(Entries from a dataset)
★ ★ ★ ★
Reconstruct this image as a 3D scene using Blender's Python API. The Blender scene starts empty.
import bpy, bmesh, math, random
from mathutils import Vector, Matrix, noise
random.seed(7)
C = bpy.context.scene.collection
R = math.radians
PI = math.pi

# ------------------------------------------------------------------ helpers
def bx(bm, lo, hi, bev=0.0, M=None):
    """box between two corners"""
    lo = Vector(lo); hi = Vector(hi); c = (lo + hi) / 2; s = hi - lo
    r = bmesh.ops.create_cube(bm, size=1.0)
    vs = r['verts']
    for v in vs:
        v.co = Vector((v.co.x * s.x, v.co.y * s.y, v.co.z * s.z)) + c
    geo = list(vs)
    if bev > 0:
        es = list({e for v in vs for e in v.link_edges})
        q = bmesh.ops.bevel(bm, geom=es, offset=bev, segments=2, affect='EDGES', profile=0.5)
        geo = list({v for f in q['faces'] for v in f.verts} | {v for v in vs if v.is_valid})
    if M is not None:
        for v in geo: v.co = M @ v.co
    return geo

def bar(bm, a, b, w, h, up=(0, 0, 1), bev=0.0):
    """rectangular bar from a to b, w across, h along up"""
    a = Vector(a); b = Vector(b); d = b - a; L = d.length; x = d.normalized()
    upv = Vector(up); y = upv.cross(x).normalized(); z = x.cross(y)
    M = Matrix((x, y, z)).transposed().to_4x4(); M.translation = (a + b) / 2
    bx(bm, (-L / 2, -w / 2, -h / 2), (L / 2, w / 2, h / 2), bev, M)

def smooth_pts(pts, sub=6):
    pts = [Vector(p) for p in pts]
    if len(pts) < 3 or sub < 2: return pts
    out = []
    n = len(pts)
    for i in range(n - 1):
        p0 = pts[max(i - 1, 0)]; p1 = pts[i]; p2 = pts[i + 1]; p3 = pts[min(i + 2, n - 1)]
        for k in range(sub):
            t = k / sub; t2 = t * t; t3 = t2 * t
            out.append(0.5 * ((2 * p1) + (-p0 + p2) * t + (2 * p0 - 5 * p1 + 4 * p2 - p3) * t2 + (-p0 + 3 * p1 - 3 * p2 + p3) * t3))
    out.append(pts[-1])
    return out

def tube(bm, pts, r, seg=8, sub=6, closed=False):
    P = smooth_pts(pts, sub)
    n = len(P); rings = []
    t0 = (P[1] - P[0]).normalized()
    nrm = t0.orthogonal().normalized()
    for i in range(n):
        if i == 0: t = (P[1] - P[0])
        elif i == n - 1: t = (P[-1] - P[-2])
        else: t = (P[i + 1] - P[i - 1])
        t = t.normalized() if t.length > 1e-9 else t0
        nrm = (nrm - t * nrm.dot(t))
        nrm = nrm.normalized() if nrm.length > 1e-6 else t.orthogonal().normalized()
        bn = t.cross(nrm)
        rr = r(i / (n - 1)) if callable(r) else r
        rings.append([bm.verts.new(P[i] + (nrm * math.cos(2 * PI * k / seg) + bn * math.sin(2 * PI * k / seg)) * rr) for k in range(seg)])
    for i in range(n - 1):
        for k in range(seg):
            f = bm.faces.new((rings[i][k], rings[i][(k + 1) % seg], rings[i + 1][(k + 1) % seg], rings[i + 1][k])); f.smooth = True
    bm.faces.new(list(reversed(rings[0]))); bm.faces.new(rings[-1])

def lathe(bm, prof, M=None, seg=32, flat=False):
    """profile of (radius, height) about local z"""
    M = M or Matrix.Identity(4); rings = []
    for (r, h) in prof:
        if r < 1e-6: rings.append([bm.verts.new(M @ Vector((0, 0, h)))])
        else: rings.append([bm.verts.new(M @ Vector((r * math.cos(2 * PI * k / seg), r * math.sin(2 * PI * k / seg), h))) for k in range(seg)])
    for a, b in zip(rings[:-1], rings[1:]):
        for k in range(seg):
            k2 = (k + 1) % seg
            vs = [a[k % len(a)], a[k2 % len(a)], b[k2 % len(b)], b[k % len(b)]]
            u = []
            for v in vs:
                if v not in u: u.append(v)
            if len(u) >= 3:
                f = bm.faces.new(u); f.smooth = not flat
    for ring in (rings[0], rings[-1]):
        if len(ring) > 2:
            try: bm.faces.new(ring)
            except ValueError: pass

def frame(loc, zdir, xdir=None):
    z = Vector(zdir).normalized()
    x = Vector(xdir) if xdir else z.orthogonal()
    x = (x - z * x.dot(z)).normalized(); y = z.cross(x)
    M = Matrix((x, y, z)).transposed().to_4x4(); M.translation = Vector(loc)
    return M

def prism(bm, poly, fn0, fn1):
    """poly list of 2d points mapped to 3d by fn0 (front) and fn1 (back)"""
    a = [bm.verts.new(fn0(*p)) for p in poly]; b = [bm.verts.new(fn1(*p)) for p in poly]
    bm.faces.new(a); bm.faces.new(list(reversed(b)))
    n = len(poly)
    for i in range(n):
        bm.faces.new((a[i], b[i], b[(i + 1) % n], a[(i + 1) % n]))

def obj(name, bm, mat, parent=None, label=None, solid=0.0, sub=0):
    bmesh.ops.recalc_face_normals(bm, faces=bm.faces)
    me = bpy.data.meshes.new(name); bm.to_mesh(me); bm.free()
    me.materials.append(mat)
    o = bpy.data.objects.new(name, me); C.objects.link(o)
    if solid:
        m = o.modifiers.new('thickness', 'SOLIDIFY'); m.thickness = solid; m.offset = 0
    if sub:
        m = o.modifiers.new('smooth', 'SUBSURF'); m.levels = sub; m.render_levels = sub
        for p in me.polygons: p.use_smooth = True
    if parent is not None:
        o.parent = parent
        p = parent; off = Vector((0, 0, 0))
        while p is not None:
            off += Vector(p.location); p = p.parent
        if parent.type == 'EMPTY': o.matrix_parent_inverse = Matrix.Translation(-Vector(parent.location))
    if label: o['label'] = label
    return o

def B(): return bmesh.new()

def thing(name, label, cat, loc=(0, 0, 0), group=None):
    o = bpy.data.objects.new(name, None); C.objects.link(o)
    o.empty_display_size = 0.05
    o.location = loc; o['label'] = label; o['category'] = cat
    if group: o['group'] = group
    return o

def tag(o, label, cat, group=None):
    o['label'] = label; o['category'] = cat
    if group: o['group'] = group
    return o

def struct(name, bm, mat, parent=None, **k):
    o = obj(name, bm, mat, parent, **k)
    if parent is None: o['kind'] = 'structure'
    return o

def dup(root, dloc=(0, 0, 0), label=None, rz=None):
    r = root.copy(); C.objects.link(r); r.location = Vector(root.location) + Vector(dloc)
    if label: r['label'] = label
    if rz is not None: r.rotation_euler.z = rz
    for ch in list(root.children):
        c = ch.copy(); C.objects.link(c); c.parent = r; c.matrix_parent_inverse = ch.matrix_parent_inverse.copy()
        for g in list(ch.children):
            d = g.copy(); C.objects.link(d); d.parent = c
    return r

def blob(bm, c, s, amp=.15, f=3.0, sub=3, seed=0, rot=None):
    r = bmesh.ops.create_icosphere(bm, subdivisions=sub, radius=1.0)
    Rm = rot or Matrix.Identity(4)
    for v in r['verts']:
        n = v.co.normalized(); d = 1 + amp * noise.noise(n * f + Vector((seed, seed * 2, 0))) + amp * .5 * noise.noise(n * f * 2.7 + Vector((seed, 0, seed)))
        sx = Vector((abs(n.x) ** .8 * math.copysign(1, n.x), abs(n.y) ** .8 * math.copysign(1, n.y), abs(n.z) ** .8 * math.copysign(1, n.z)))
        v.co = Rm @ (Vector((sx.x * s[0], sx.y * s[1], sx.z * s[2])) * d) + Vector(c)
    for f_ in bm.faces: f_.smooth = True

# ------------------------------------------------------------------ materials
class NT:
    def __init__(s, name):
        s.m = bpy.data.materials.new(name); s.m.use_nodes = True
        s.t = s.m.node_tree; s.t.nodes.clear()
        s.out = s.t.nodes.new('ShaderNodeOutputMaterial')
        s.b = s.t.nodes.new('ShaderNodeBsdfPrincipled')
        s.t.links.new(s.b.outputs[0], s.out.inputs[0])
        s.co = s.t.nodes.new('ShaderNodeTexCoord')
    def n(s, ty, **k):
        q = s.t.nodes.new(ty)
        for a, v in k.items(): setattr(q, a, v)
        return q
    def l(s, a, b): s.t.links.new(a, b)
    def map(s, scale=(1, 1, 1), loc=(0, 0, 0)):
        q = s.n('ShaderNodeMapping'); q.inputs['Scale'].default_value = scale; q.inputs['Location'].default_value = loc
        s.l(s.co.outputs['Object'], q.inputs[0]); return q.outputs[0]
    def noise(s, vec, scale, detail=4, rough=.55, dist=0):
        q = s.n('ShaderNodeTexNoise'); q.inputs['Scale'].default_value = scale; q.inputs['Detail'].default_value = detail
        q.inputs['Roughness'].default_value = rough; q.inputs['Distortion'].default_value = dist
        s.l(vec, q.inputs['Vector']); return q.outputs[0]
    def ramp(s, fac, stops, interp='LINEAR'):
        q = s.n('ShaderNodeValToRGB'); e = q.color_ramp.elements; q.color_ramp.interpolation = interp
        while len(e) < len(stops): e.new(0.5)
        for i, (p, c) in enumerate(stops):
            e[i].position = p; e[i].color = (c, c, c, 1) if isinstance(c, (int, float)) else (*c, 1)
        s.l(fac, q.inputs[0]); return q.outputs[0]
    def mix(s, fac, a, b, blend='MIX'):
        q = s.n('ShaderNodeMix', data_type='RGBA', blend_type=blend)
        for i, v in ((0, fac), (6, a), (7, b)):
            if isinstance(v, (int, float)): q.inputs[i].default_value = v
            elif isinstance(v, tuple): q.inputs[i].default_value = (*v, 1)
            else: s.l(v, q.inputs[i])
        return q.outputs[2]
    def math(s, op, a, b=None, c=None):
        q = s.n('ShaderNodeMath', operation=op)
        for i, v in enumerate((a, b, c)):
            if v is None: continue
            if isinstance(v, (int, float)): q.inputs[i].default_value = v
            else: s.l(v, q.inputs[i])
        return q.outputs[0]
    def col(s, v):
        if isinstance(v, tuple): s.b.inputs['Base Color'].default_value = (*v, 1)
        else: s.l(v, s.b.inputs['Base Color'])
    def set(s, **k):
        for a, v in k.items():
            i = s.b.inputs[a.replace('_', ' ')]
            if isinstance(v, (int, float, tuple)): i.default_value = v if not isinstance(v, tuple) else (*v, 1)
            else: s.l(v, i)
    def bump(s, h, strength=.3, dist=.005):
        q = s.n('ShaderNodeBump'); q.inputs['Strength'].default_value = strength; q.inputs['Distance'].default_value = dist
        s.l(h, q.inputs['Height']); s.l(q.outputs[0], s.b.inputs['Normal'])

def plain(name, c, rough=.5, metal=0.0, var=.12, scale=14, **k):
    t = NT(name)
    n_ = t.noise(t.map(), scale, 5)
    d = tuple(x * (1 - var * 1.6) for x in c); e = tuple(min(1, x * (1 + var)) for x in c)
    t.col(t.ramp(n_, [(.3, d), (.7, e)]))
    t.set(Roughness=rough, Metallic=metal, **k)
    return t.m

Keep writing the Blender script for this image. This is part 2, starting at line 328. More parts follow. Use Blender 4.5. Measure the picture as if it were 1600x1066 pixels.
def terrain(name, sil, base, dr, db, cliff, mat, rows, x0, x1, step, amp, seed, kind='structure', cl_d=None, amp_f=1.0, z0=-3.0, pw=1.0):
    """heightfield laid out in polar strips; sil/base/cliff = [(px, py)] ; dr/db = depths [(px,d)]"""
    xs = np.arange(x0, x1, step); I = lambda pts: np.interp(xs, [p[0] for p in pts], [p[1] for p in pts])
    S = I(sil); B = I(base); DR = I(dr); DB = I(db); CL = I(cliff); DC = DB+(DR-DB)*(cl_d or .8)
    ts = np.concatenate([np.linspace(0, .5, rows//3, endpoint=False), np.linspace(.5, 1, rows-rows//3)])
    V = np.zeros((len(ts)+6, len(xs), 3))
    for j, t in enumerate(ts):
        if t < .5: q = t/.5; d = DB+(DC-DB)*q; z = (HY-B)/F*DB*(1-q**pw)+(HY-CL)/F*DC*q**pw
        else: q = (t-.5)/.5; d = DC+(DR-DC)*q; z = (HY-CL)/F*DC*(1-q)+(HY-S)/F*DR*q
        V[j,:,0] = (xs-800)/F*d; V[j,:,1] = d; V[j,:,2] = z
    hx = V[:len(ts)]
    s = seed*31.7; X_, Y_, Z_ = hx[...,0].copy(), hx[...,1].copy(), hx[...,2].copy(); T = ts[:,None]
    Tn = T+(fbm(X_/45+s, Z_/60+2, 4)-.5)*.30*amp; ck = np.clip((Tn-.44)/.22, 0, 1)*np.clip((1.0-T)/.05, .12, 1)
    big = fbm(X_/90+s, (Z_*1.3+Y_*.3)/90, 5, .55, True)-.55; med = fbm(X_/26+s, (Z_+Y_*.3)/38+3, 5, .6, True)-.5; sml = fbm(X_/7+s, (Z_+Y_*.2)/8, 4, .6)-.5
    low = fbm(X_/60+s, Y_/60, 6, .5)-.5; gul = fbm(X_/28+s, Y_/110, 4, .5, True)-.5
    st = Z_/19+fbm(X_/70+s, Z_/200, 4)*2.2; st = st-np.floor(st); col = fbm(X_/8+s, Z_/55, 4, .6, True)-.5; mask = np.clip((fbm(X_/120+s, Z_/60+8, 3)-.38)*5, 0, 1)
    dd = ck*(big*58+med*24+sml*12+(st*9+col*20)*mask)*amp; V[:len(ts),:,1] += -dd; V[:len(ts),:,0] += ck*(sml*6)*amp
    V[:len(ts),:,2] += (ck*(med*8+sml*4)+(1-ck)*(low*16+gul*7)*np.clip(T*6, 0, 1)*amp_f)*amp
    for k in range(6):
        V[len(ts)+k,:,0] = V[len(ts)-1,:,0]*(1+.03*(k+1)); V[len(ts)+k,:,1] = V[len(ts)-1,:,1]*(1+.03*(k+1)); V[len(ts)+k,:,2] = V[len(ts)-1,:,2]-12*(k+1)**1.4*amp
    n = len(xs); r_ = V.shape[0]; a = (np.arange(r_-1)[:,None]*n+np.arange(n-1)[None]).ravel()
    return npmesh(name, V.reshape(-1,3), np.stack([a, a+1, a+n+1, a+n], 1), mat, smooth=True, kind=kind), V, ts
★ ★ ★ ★
Please give an exact restatement of only the lines from the beginning of the material above to the line with "PI = math.pi", inclusive.

→ Final answer:
Reconstruct this image as a 3D scene using Blender's Python API. The Blender scene starts empty.
import bpy, bmesh, math, random
from mathutils import Vector, Matrix, noise
random.seed(7)
C = bpy.context.scene.collection
R = math.radians
PI = math.pi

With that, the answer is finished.